Если обратить внимание на временнбе распределение «августиновских» работ, то можно сделать общее замечание: интерес к наследию блаженного Августина повышается начиная с 1880-х гг. С одной стороны, это было связано с общей ситуацией в России и церковной жизни: активизацией полемики со старообрядцами, сектантами, а также новым витком диалога со старокатоликами и англиканами. Вполне понятно, что идеи блаженного Августина не могли при этом оставаться без внимания. С другой стороны, в академическом богословии появляются новые тенденции, которые также определяют новый всплеск интереса к Иппонийскому епископу. Так, начинает выкристаллизовываться в качестве особого направления антропология, – разумеется, ключевыми становятся вопросы о первородном грехе, человеческой воле и ее свободе, благодати. Более определенным становится интерес не только образованного общества, но и самой высшей духовной школы – по крайней мере, ее отдельных представителей – к внеакадемическому, «мирянскому» богословию – славянофилам, философствующим писателям.

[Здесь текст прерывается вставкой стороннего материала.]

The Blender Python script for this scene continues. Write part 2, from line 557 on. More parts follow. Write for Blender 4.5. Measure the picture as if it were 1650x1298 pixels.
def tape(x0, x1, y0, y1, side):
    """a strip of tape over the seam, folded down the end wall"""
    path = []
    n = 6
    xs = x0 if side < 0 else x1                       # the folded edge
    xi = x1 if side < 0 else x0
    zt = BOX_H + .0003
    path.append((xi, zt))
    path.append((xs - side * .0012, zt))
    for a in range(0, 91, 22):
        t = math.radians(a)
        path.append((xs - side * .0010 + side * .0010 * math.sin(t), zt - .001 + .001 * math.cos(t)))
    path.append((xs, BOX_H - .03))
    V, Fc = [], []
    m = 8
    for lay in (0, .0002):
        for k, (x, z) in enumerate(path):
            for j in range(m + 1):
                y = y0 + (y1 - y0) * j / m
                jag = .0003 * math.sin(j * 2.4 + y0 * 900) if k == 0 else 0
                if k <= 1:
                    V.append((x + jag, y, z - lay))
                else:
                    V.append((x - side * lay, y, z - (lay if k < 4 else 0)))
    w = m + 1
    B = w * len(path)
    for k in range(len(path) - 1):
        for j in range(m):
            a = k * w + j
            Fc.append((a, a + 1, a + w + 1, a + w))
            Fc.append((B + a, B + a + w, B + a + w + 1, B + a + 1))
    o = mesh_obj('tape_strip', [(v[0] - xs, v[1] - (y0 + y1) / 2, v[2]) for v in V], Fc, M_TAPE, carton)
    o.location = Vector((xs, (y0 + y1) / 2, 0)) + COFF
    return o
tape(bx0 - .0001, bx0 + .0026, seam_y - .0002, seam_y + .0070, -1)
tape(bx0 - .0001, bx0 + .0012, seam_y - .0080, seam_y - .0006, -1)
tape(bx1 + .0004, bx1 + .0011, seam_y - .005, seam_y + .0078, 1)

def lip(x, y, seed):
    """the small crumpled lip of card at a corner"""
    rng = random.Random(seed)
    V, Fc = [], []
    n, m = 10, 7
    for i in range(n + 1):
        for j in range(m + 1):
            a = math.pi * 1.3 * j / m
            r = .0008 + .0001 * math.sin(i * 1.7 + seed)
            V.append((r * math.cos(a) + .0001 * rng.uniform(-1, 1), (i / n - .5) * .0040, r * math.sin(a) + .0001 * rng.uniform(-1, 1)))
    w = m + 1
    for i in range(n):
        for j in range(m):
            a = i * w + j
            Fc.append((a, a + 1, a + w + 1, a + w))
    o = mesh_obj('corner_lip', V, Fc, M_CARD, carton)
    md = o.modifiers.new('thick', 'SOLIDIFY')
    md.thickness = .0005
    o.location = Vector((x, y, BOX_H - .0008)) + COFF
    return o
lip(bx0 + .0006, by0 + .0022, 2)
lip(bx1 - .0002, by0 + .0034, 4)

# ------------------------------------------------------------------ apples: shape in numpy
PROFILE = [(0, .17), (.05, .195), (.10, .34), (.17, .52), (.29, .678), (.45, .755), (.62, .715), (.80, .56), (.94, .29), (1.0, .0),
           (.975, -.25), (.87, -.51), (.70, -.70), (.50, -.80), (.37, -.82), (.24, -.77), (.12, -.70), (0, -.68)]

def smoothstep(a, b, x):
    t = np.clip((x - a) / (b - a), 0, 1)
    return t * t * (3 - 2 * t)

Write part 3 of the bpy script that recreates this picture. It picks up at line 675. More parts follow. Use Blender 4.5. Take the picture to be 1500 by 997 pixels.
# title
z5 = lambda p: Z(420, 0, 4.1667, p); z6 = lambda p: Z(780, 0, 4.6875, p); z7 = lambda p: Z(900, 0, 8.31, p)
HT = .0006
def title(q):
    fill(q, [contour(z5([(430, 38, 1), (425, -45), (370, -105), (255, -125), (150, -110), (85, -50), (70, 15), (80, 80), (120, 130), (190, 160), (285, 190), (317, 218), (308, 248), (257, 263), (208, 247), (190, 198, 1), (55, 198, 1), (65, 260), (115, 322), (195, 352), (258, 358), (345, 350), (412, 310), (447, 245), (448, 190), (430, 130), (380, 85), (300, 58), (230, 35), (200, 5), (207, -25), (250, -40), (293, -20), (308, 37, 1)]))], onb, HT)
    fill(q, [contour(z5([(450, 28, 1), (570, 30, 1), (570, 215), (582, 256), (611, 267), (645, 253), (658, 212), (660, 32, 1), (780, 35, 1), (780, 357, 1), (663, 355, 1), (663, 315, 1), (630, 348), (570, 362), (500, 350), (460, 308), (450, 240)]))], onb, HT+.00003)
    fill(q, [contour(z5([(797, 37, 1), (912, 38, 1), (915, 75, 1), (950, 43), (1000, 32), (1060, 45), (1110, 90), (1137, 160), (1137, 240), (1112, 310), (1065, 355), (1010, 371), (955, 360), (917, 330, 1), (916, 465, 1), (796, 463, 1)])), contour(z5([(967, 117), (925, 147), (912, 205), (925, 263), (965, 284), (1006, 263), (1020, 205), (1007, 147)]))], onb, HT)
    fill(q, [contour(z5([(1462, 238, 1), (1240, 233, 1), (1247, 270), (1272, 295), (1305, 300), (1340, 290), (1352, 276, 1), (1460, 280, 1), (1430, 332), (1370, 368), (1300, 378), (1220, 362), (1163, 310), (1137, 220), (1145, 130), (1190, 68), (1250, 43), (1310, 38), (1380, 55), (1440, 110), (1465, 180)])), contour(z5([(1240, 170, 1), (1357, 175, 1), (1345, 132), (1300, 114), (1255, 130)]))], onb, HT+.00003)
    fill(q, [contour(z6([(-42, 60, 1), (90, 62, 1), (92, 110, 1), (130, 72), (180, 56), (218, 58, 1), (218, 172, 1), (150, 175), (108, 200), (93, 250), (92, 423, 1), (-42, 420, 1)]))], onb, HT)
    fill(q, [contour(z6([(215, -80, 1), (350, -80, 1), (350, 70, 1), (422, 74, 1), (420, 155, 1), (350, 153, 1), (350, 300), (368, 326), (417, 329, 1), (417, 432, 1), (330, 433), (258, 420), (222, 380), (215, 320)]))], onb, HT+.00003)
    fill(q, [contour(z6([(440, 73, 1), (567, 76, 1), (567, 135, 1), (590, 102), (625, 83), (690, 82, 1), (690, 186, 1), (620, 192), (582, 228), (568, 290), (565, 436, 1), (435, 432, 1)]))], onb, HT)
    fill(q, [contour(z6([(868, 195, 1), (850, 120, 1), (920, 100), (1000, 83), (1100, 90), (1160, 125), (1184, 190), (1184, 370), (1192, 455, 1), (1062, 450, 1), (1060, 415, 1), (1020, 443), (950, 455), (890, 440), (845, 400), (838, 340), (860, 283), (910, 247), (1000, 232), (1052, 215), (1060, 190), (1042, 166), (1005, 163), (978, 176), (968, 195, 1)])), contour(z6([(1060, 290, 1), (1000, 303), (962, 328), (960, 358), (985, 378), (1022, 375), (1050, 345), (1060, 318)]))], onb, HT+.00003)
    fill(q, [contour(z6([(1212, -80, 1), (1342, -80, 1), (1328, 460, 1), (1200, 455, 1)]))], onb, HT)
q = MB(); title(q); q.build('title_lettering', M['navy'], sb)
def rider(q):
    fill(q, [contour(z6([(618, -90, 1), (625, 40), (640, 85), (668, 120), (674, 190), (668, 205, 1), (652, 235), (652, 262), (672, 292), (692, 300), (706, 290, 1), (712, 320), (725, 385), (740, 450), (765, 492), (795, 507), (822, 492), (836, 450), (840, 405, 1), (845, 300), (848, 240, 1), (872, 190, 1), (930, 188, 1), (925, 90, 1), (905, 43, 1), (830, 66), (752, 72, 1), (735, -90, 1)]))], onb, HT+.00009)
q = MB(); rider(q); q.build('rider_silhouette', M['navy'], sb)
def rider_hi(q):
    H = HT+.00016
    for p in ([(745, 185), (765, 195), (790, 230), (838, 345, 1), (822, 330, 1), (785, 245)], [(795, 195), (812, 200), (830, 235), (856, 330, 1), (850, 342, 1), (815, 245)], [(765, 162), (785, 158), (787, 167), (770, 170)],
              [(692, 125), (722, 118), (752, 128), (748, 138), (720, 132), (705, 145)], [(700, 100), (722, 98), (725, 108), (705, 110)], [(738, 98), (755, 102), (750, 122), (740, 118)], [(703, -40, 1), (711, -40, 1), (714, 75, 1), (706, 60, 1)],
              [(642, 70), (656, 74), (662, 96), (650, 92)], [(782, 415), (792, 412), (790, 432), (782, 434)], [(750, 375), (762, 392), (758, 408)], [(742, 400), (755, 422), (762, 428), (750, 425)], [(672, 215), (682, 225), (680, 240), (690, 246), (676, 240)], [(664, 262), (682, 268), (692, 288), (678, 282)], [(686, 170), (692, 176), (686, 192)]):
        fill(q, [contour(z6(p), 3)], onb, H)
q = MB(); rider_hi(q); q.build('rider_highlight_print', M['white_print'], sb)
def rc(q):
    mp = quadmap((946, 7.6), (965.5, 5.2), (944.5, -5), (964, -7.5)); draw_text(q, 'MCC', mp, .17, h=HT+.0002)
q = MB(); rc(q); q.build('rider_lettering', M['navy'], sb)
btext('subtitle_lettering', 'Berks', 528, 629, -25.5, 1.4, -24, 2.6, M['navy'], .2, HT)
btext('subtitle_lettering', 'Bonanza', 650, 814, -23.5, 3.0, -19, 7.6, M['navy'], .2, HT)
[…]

В этом общем повышении интереса выделяется несколько временных концентров: 1884–1888, 1894–1898, 1905–1907 гг., причем первый явно связан с СПбДА (можно усмотреть указанное выше влияние А. Е. Светилина), второй – с МДА и КазДА (не без вклада преосвященного Антония (Храповицкого)), третий – со всеми академиями.
Но, разумеется, главный интерес представляет тематическое распределение работ, связанных с блаженным Августином. Наиболее значимы два тематических блока: экклесиологический и антропологический. С ними обоими тесно сопрягаются работы по августиновской философии или даже богословию истории. Разумеется, есть несколько работ по тринитарному учению блаженного Августина и его пневматологии.
Несколько меньшие по количеству работ, но чрезвычайно важные для духовной школы, воспитывающей служителей слова Божия, еще три направления в изучении наследия Иппонийского епископа: экзегетическое, гомилетическое, пастырско-педагогическое.
2. Во второй части выделим некоторые наиболее интересные работы по указанным выше направлениям, а также идеи, характерные для ряда работ.
Как уже было сказано, кандидатские диссертации в духовных академиях XIX – начала XX в. – это выпускные работы, поэтому им свойственны все недостатки, неизбежно связанные с этим жанром, неопытностью исследователей и кратким временем, отпущенным на написание работы. Часть работ не представляет научной ценности и даже не несет какой-либо новизны, а построена на компиляции трудов предшествующих авторов – иностранных или даже своих, отечественных. Некоторые выпускники хотя и пытаются строить исследование самостоятельно, но пользуются русскими переводами августиновских трактатов, что, разумеется, также не отвечает строгим научным критериям. Наконец, наиболее самостоятельные, добросовестные и деятельные нередко склонны к одной из крайностей: либо они смущаются критически подходить к идеям отца древней Церкви – пусть и западного, и неоднократно ранее критикуемого; либо, напротив, с молодым дерзновением возлагают на Иппонийского епископа не только привычную ответственность за filioque и прочие особенности западного богословия, но и недостаточно четкую экзегезу, связанную с односторонностью его образования, слабой филологической подготовленностью блаженного Августина, незнанием греческого и еврейского языка. Впрочем, у большинства молодых богословов все же хватает снисходительности по отношению к древнему автору, и они не отказывают ему в определенных успехах в богословской учености.
В первом – экклесиологическом – направлении можно выделить три варианта работ: 1) о расколе донатистов и полемике с ним блаженного Августина[584]; 2) об августиновском понимании Церкви и ее отношений с государством[585]; 3) об учении блаженного Августина о Церкви в эсхатологической перспективе и о Царствии Божием[586]. Первые два варианта имели наибольший «рейтинг» на протяжении всего обозреваемого периода, что объясняется уже указанными выше причинами: раскол, ереси, диалог с иными конфессиями, да и сам синодальный период с его специфическими отношениями Церкви и государства к середине XIX в. настоятельно требовали научного изучения с учетом церковного опыта. Богословие же истории Иппонийского епископа выявлялось постепенно, очень осторожно, повышение интереса к нему произошло уже в преддверии революционного катаклизма.